More efficient solution to blackjack? [closed]

Question

I'm working on the following problem from codingbat:

Given 2 int values greater than 0, return whichever value is nearest to 21 without going over. Return 0 if they both go over.

blackjack(19, 21) → 21

blackjack(21, 19) → 21

blackjack(19, 22) → 19

My solutions is:

public int blackjack(int a, int b) {
  if (a>21){
    if (b>21){ 
     return 0;
   }
   return b;
  }

  else if(b>21) return a;

  return Math.max(a,b);
}

Is there something in my logic that can be improved to make it more efficient? Am I doing something unnecessary?

Answer 1

This could be more efficient. At the very least it's another way of looking at the problem:

public int blackjack(int a, int b) {
  if (a>21) a = 0;
  if (b>21) b = 0;

  if (a>b) {
    return a;
  else {
    return b;
  }
}

Answer 2

I wouldn't say this is more efficient, but I re-ordered some of the if statements and arrived at the code below.
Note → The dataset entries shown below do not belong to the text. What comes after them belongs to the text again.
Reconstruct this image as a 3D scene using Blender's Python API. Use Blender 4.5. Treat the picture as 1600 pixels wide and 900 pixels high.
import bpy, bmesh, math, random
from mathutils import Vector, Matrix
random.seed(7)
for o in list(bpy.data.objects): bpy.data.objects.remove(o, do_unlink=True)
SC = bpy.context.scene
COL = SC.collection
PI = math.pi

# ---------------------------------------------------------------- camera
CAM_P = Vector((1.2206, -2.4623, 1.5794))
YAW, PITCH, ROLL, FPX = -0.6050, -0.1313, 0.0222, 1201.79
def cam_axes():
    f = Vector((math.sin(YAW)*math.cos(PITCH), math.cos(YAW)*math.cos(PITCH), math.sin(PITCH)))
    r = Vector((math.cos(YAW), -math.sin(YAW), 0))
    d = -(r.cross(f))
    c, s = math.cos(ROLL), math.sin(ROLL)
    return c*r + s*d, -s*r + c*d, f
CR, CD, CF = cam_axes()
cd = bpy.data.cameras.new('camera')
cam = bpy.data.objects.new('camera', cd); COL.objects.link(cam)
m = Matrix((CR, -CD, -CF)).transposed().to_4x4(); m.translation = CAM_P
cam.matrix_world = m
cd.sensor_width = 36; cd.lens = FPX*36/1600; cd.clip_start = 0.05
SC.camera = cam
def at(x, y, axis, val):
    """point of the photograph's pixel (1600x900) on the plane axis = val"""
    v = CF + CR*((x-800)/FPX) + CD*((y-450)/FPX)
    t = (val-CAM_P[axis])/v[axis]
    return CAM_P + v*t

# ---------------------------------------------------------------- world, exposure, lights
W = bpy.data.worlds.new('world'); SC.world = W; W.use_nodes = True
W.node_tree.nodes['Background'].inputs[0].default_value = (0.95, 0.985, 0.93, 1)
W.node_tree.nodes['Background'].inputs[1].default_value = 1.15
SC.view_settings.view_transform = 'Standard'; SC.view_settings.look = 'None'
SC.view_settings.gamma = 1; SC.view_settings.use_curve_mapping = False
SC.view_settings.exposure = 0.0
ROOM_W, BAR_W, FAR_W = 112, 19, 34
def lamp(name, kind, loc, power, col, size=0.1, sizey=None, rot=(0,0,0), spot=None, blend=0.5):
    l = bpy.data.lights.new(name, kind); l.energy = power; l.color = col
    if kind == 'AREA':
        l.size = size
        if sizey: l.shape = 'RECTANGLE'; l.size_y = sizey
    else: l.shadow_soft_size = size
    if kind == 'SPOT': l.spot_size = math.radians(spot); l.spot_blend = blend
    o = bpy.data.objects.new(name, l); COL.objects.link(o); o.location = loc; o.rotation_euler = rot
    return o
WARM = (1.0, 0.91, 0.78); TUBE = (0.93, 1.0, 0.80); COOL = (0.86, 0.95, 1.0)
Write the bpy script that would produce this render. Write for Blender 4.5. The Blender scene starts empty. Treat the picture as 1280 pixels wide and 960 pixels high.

I think this is, at the very least, somewhat easier to follow:

public int blackjack(int a, int b) {
  if (a <= 21 && b <= 21) return Math.max(a, b);
  if (a <= 21) return a;
  if (b <= 21) return b;
  return 0;
}

Answer 3

Using ternary operator:

public int blackjack(int a, int b) {
    a = a > 21 ? 0 : a;
    b = b > 21 ? 0 : b;
    return (a > b) ? a : b;
}